04 março 2009

Maldita calculadora


A edição de hoje do Jornal de Negócios (JdN) publica uma interessante - e enigmática - nota acerca do Fundo de Estabilização Financeira da Segurança Social (FEFSS). Escreve o JdN que "com 20% do seu património aplicado em acções e 67% em dívida pública (...) o FEFSS registou uma desvalorização de 4,37% no primeiro semestre de 2008". Mais adiante no artigo, é citado o presidente do Instituto de Gestão dos Fundos de Capitalização da Segurança Social, o dr. Manuel Baganha, em que este afirma que "o FEFSS terminou o ano com uma desvalorização de 3,86%" concluindo-se, portanto, que houve alguma recuperação do valor patrimonial durante o segundo semestre. Enfim, não é a primeira vez que aqui comento a evolução do nosso FEFSS e, como de seguida demonstrarei, as minhas contas, desgraçadamente, voltam a não bater certo com aquilo que agora foi divulgado!

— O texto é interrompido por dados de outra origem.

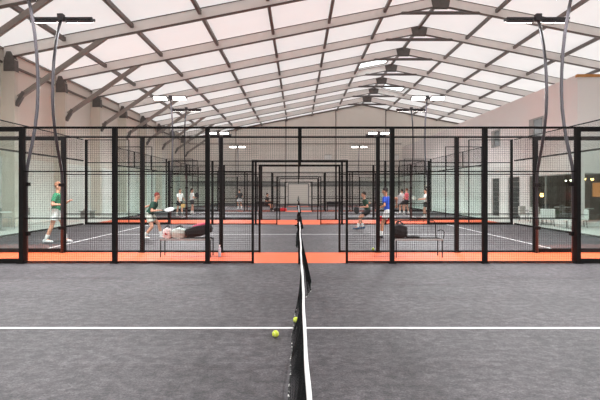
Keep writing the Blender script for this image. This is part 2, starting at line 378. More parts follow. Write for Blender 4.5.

Então, daquilo que pude ler no artigo do JdN, não encontrei nenhuma evidência de que, durante o segundo semestre de 2008, tenha ocorrido alguma mudança significativa na composição da carteira do FEFSS, face ao período compreendido entre Janeiro e Junho. Assim, a exposição em acções ter-se-á mantido estável em redor dos 20% do seu património total. Ou seja, o equivalente a um PPR de categoria C (investimento entre 15 e 35% em acções) que, em média, desvalorizaram cerca de 11% nos últimos doze meses. De acordo com a APFIPP, a associação do sector, o PPR que menos perdeu, ainda assim, desvalorizou 4,1% nos últimos doze meses. Em suma, apesar do ligeiro desencontro de datas - no caso dos PPR's, os valores reportam-se aos últimos doze meses terminados em 13 de Fevereiro de 2009; no caso do FEFSS, o período analisado refere-se ao ano civil de 2008 - constatamos que o fundo da Segurança Social desvalorizou muito menos que a média dos PPR's equiparáveis e, possivelmente, até menos que qualquer um destes. Notável!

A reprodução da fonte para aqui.